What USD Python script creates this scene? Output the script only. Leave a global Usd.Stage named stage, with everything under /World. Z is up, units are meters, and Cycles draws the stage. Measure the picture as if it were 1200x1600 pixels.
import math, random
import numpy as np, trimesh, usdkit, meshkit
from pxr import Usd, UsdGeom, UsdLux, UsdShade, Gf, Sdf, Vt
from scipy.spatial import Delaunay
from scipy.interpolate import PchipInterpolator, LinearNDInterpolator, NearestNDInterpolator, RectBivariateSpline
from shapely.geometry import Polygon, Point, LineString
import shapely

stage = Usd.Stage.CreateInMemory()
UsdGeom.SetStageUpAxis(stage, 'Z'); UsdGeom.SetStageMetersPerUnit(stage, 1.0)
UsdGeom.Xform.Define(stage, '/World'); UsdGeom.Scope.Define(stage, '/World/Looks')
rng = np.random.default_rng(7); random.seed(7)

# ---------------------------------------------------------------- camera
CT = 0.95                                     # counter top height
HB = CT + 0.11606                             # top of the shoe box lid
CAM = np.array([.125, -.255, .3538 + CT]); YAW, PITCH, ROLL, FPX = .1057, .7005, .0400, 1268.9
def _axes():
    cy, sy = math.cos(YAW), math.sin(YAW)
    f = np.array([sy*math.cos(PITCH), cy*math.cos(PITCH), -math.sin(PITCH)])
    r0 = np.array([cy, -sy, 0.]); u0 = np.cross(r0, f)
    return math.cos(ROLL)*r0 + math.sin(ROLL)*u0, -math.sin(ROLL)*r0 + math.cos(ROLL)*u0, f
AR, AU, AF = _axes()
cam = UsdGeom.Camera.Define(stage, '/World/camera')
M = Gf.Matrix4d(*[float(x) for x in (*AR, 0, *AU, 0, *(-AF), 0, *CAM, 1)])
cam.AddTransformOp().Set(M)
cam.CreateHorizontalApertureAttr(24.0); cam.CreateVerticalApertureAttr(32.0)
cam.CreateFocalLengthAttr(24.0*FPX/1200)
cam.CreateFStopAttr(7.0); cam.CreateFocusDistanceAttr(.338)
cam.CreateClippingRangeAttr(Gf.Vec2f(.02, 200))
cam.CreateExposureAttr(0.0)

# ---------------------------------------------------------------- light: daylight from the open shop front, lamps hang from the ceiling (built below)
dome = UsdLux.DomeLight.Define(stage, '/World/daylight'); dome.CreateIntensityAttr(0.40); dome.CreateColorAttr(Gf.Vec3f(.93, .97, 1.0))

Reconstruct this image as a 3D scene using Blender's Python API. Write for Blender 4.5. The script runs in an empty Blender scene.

EXERCISE INSTRUCTIONS: Retype the material above, line by line, exactly.

WRITTEN SOLUTION:
What USD Python script creates this scene? Output the script only. Leave a global Usd.Stage named stage, with everything under /World. Z is up, units are meters, and Cycles draws the stage. Measure the picture as if it were 1200x1600 pixels.
import math, random
import numpy as np, trimesh, usdkit, meshkit
from pxr import Usd, UsdGeom, UsdLux, UsdShade, Gf, Sdf, Vt
from scipy.spatial import Delaunay
from scipy.interpolate import PchipInterpolator, LinearNDInterpolator, NearestNDInterpolator, RectBivariateSpline
from shapely.geometry import Polygon, Point, LineString
import shapely

stage = Usd.Stage.CreateInMemory()
UsdGeom.SetStageUpAxis(stage, 'Z'); UsdGeom.SetStageMetersPerUnit(stage, 1.0)
UsdGeom.Xform.Define(stage, '/World'); UsdGeom.Scope.Define(stage, '/World/Looks')
rng = np.random.default_rng(7); random.seed(7)

# ---------------------------------------------------------------- camera
CT = 0.95                                     # counter top height
HB = CT + 0.11606                             # top of the shoe box lid
CAM = np.array([.125, -.255, .3538 + CT]); YAW, PITCH, ROLL, FPX = .1057, .7005, .0400, 1268.9
def _axes():
    cy, sy = math.cos(YAW), math.sin(YAW)
    f = np.array([sy*math.cos(PITCH), cy*math.cos(PITCH), -math.sin(PITCH)])
    r0 = np.array([cy, -sy, 0.]); u0 = np.cross(r0, f)
    return math.cos(ROLL)*r0 + math.sin(ROLL)*u0, -math.sin(ROLL)*r0 + math.cos(ROLL)*u0, f
AR, AU, AF = _axes()
cam = UsdGeom.Camera.Define(stage, '/World/camera')
M = Gf.Matrix4d(*[float(x) for x in (*AR, 0, *AU, 0, *(-AF), 0, *CAM, 1)])
cam.AddTransformOp().Set(M)
cam.CreateHorizontalApertureAttr(24.0); cam.CreateVerticalApertureAttr(32.0)
cam.CreateFocalLengthAttr(24.0*FPX/1200)
cam.CreateFStopAttr(7.0); cam.CreateFocusDistanceAttr(.338)
cam.CreateClippingRangeAttr(Gf.Vec2f(.02, 200))
cam.CreateExposureAttr(0.0)

# ---------------------------------------------------------------- light: daylight from the open shop front, lamps hang from the ceiling (built below)
dome = UsdLux.DomeLight.Define(stage, '/World/daylight'); dome.CreateIntensityAttr(0.40); dome.CreateColorAttr(Gf.Vec3f(.93, .97, 1.0))

Reconstruct this image as a 3D scene using Blender's Python API. Write for Blender 4.5. The script runs in an empty Blender scene.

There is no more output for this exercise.